255 million acres of Alaska are owned by the federal government. That’s 60% of the state, more than Texas and Oklahoma put together. This ownership is based on the 1867 purchase from Russia. Why is all this land still owned by the national government? It’s a good question without a good answer.
When statehood was granted in 1958, the new state was given the right to select 104 million of the 425 million acres of Alaska. No thought was given to the rights of Alaska’s Native peoples. But that was going to change.
Willie Hensley was a 25 year old Alaska Native from Kotzebue in 1966, attending graduate school at the University of Alaska, Fairbanks. His research proved to him that Alaska Natives did have rights to land, and they had never been addressed. He began a political crusade to assert them. He wanted the Eskimos, Indians and Aleuts of Alaska to get their fair share of that 103 million acres the State of Alaska was getting.
As a result, Native groups from around the state made claims to the land, and those claims were heard in Washington. The total of all the claims exceeded the size of the state, and there was resistance and resentment among Alaska’s whites. The result was political chaos, to the extent that Secretary of the Interior Udall in 1967 ordered a freeze put on Alaska’s lands, and refused to accept further selections by the state.
Then, in 1968, oil was discovered at Prudhoe Bay, and the entire issue came to a head. A Native land claims settlement was needed in order to develop this gigantic discovery, and in 1971 Congress agreed to return 40 million acres to the Native people, along with a reimbursement of $962 million. In the end, Alaska’s Natives received title to 44 million acres of their land.
The federal government’s rights to Alaska are based on its purchase of Russia’s claim to the land. That claim was based on Russia’s history of exploitation of Alaska’s fur animals along its coast, and its virtual enslavement of the Aleut people. The Russians never went up the Yukon, or the Kuskokwim, or any of Alaska’s great rivers. They did send expeditions up the Copper River, but the Native Athapascans drove them out.
As the Russian claim to Alaska is tenuous, so is that of the United States government. Legally, Alaska is part of this country, and it always will and should be. Alaska’s Natives are patriotic Americans. It’s a strategic piece of real estate, and we can allow no other country to own it. The parts of Alaska that are necessary for national defense, such as Eielsen and Elmendorf Air Force bases, need to be owned by the federal government.

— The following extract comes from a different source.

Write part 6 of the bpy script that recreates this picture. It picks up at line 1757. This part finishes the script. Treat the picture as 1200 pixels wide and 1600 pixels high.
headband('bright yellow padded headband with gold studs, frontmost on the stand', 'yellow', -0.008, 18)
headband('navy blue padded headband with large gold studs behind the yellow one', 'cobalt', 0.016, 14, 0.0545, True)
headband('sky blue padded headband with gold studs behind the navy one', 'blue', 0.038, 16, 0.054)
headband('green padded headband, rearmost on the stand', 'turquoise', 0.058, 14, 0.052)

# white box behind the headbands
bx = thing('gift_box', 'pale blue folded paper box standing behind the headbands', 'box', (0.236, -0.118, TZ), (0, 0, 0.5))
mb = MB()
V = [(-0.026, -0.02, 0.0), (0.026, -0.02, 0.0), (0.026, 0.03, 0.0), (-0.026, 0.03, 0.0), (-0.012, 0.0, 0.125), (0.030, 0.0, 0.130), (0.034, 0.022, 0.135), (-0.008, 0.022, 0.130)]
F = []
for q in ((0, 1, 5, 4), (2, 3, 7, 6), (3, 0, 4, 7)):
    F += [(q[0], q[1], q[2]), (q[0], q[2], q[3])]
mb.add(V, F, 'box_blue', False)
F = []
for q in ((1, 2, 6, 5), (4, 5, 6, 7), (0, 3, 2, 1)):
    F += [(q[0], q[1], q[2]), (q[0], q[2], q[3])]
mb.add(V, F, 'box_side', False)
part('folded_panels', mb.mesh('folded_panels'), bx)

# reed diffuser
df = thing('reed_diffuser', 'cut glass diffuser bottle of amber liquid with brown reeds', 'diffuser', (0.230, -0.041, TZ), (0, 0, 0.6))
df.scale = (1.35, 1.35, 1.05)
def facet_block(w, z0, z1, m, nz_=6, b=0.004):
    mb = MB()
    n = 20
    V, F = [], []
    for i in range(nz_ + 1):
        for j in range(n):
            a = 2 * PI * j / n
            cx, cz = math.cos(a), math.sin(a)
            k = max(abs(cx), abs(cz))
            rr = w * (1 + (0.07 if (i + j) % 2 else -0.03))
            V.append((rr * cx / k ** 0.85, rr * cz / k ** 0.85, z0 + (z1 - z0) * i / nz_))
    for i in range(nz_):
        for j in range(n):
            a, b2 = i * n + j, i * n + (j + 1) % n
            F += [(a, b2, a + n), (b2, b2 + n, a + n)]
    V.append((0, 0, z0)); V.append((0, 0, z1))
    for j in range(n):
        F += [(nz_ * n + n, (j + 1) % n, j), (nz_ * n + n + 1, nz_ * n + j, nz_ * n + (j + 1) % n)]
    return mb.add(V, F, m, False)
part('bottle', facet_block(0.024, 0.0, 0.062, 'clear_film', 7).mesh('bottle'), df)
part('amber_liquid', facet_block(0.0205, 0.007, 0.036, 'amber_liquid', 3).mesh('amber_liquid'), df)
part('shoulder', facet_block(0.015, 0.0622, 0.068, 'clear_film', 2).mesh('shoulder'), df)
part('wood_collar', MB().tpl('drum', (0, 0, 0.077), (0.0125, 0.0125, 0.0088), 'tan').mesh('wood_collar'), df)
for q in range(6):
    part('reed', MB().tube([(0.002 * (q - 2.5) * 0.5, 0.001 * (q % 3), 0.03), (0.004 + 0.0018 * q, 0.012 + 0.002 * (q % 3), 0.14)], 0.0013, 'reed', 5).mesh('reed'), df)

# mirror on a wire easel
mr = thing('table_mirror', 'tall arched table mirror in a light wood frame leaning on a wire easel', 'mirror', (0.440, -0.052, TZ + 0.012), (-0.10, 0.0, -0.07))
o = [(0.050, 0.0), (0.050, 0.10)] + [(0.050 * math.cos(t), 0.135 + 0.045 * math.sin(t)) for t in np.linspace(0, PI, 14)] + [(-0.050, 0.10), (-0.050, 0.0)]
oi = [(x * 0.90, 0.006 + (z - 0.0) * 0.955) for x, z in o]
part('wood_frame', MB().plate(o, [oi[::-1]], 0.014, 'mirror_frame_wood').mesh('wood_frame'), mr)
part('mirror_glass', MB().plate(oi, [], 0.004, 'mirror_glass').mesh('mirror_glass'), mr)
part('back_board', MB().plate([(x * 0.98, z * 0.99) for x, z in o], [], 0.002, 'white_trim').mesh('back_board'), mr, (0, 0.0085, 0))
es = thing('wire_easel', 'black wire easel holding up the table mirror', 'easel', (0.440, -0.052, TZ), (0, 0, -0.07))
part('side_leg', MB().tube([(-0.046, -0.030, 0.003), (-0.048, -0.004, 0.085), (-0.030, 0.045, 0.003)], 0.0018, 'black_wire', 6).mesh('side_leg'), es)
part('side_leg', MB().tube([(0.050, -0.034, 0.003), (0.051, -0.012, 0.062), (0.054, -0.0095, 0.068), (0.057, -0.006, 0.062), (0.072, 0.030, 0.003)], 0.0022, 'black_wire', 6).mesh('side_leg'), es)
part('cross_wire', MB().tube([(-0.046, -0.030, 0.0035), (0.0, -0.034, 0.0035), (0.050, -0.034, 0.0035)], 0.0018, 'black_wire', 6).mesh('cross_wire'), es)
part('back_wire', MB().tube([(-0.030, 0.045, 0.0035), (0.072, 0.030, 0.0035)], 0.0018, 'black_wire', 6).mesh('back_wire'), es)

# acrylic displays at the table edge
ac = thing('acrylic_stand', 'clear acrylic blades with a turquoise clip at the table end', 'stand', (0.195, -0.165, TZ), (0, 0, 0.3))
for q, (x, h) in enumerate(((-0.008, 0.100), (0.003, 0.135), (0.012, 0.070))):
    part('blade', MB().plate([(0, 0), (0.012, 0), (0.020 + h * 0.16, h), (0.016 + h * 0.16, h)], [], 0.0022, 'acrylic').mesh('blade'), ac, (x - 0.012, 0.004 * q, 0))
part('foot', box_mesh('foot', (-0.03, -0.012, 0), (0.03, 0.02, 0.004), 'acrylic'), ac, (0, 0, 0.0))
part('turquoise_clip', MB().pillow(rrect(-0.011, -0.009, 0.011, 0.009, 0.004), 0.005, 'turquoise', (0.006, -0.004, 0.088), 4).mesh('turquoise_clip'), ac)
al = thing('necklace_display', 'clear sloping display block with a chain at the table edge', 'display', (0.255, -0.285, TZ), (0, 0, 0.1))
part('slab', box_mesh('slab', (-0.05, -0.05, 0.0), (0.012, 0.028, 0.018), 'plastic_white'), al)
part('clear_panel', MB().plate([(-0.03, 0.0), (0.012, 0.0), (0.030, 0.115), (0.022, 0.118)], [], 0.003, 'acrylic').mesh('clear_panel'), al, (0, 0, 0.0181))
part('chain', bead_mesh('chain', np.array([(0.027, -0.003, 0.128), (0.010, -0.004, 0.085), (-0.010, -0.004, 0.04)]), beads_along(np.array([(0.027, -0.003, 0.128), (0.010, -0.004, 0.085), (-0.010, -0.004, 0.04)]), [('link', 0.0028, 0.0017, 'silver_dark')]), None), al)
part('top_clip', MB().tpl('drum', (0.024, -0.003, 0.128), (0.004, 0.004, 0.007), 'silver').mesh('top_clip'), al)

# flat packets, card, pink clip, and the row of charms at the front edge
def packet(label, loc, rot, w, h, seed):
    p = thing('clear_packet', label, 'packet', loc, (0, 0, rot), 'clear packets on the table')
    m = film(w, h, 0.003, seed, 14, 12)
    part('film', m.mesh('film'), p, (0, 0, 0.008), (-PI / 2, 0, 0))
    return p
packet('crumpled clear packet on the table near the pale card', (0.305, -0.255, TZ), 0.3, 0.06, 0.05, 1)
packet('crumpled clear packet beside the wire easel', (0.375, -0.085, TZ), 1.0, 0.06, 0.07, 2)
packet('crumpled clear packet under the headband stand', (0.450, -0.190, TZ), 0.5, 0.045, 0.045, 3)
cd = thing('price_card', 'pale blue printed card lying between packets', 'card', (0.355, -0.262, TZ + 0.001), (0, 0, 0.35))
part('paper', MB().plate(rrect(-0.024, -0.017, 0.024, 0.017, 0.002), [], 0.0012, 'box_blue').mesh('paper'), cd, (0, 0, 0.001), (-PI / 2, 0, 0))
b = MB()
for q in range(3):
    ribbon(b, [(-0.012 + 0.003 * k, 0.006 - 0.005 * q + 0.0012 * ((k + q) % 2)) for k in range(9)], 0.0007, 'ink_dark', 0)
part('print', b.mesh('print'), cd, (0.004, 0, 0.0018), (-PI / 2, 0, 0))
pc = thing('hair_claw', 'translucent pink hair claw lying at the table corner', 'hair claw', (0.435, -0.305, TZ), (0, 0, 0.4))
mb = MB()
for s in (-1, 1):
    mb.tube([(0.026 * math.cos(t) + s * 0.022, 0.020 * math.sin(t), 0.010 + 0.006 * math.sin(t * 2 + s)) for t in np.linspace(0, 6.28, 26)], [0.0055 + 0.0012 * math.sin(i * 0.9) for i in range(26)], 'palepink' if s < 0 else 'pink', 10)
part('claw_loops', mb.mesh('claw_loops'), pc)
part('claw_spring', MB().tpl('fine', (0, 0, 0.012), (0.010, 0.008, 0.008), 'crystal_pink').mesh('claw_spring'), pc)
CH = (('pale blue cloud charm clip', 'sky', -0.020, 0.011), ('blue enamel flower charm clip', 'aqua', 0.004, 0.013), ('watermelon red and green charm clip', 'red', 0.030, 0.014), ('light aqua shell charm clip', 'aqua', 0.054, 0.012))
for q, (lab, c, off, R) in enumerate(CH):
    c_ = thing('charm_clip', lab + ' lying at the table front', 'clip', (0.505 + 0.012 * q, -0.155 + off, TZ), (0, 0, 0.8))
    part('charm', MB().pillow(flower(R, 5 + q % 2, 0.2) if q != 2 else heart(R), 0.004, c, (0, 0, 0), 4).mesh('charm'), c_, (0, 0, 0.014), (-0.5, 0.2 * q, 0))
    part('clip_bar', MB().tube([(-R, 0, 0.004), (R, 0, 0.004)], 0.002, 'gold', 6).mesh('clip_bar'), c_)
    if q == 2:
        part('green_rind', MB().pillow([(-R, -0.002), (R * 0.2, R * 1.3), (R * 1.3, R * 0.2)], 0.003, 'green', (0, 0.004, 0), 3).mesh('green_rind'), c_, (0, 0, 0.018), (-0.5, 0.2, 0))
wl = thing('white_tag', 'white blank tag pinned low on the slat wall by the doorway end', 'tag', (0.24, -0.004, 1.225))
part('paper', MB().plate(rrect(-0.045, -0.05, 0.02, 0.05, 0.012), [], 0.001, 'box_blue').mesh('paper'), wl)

But what about the rest of that 255 million acres? A good part of is in National Parks, like McKinely, or, properly, Denali. This is some of the most splendid country in North America, and part of the national heritage of all Americans. It stays as it is.
But then there’s all that other land, “managed” by the Forest Service and the Bureau of Land Management (BLM). The forests are, in fact, mismanaged, and the reason the BLM exists is to manage land that the federal government has no other use for. If the federal government has no use for this land, why does it own it? Why doesn’t it belong to Alaska’s Native people?
The most promising oil prospect in North America is Area 1002 of the Arctic National Wildlife Reserve. But this land doesn’t really belong to the federal government. It belongs to the native Inupiat, who claimed it in 1966. That claim was made by a young Eskimo from Barrow named Charles Edwardsen on behalf of the Arctic Slope Native Association. He claimed title to 96 million acres, the entire wilderness north of the Brooks Range, including Prudhoe Bay and ANWR. That claim has never been satisfied.
It will not be satisfied in a court of law. It will be satisfied politically. Just as the oil of Prudhoe Bay led to the first Native Claims Settlement Act, let Area 1002 and its oil lead to another.
* The title of Willie Hensley’s masters thesis. Most of the history referred to in the post above can be found in the fifth chapter of John Strohmeyer’s excellent EXTREME CONDITIONS, Big Oil and the Transformation of Alaska.